Kulim Plantations (M) Bhd director Datuk Haron Siraj, however, is not so optimistic because the fact that the oil is also used as energy source instead of as a food ingredient is frowned upon by certain quarters, especially the United Nations.

"Edible oil is more important as food instead of being turned into biodiesel. Edible oil sources should not be disturbed," Haron added.

But there are other options available to make biodiesel such as converting oil palm's second generation waste like empty fruit bunches.

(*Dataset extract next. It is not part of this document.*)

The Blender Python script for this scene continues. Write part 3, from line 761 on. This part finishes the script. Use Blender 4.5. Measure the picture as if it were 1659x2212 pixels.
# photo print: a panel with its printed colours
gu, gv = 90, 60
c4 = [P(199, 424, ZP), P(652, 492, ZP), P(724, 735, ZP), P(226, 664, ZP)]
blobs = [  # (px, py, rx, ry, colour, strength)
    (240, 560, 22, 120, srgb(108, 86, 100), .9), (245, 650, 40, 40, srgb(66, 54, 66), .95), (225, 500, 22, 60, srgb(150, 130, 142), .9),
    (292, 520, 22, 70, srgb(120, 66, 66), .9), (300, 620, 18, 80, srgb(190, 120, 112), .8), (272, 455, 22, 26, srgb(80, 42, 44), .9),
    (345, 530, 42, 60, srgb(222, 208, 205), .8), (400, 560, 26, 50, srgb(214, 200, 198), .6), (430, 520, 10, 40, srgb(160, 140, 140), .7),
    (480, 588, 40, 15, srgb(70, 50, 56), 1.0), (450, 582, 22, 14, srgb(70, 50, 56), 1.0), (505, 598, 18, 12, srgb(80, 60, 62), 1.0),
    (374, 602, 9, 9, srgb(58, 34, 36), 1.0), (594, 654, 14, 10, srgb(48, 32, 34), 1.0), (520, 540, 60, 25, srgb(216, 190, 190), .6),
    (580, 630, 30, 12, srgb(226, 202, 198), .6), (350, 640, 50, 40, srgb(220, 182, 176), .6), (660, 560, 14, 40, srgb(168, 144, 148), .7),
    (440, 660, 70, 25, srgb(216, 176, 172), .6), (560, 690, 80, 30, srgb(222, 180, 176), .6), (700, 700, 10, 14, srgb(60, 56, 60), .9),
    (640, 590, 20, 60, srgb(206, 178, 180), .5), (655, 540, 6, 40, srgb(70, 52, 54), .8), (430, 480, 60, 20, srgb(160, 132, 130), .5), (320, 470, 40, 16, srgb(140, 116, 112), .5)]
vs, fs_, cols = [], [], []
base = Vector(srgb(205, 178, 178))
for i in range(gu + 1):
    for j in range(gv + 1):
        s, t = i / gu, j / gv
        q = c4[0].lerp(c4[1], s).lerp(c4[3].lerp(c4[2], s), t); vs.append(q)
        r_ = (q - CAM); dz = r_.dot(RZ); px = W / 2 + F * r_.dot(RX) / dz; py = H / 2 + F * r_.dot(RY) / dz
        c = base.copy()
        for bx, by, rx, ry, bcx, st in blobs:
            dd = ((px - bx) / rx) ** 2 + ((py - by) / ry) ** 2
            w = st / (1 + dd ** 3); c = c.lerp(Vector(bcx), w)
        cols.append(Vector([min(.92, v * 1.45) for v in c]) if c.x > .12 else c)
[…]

For all its worth, the government has reverted to the original plan of implementing the B5 mandate by the middle of this year. It had initially set January 1 as the deadline to sell B5 biodiesel, a mixture of 5 per cent palm oil and 95 per cent diesel, at all petrol stations nationwide.

Biodiesel producers, who have invested hundreds of millions of ringgit to cater to captured demand for the renewable fuel, had lamented that the country was at the forefront of palm biodiesel technology but had yet to implement any mandate.

According to the Malaysian Palm Oil Board, biodiesel producers are capable of producing two million tonnes of the eco-friendly fuel a year.

Implementation of the B5 mandate will lead to less use of depleting fossil fuel and help the transport sector reduce carbon dioxide emission.

Plantation Industries and Commodities Minister Tan Sri Bernard Dompok said the Cabinet still needs to decide if consumers would have to pay extra for B5.

The fuel costs an additional 4 to 5 sen a litre, which is mainly the cost to transport and blend the mixture.

The government hopes to stick to the B5 blend as the production of biodiesel will take up about 500,000 tonnes of palm oil, which is good given the current high palm oil stock level.